The Only Way to Win in a Crowded Market
100+ Pilates studios in Silicon Valley.
How do you stand out?
The strategic process:
How customer insight (Silicon Valley tech workers as underserved audience) led to the positioning "Pilates for people who don’t know Pilates"
Client/Company: OFFLINE PILATES
Date: March 2026
The Problem: Palo Alto has fifteen-plus Pilates studios. Every one plays the same game: "wellness for everyone," beige walls, candles, gentle language about inner balance. When everyone sounds identical, price becomes the only differentiator. That's a race to the bottom — not where you want to be with Palo Alto rent.
Makini had spent years at Google, Nike, and Disney watching world-class brands up close. She wanted strategic clarity before opening the doors. So she reached out to a one-person consultancy in Copenhagen, nine time zones away.
The Insight: Most people would've built a better version of the same thing. Better design, sharper copy, nicer interiors. We went the other direction entirely.
The biggest underserved audience was hiding in plain sight: Silicon Valley tech workers. People who sit at screens twelve hours a day. They've optimized sleep, nutrition, morning routines. Everything except their actual bodies. They need Pilates more than anyone — but when every studio markets toward soft-focus lifestyle imagery, they can't see themselves in it.
That's how we arrived at "Pilates for people who hate Pilates." Not a tagline — a strategic foundation. Offline Pilates exists for high-performers who never considered Pilates because nobody spoke their language.
The Strategy: We used Playing to Win to force real choices — not vague brand values, but decisions with teeth:
Performance over lifestyle.

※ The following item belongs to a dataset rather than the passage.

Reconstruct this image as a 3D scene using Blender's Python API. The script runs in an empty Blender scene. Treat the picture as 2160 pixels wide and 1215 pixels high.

Results busy executives can measure. Pilates as physical infrastructure, not a wellness escape.
Exclusivity over accessibility. Better to be perfect for a hundred people than okay for a thousand.
Technical mastery over general wellness. Deep expertise commands premium pricing. Wellness platitudes don't.
We built four named audience archetypes as decision-making filters. Every brand choice had to pass a simple test: would this person stop scrolling for this?
The brand personality: "the person at the party with the straight back and the knowing smile." Confident. Precise. Not trying too hard.
Delivered fully remote. Copenhagen to Palo Alto, four weeks, forty-one pages covering positioning, audience insights, brand personality, visual strategy, and go-to-market.
The Result: Pricing set 40% above market average — because every element reinforced one coherent strategic choice. The brand attracted clients before the studio officially launched.
Makini's response: "Taun took the messy, half-formed thing living in my imagination and gave it structure, shape, and a visual language that made other people feel what I'd been feeling."
The sprint converted to a retainer. That's the strongest signal a client can send.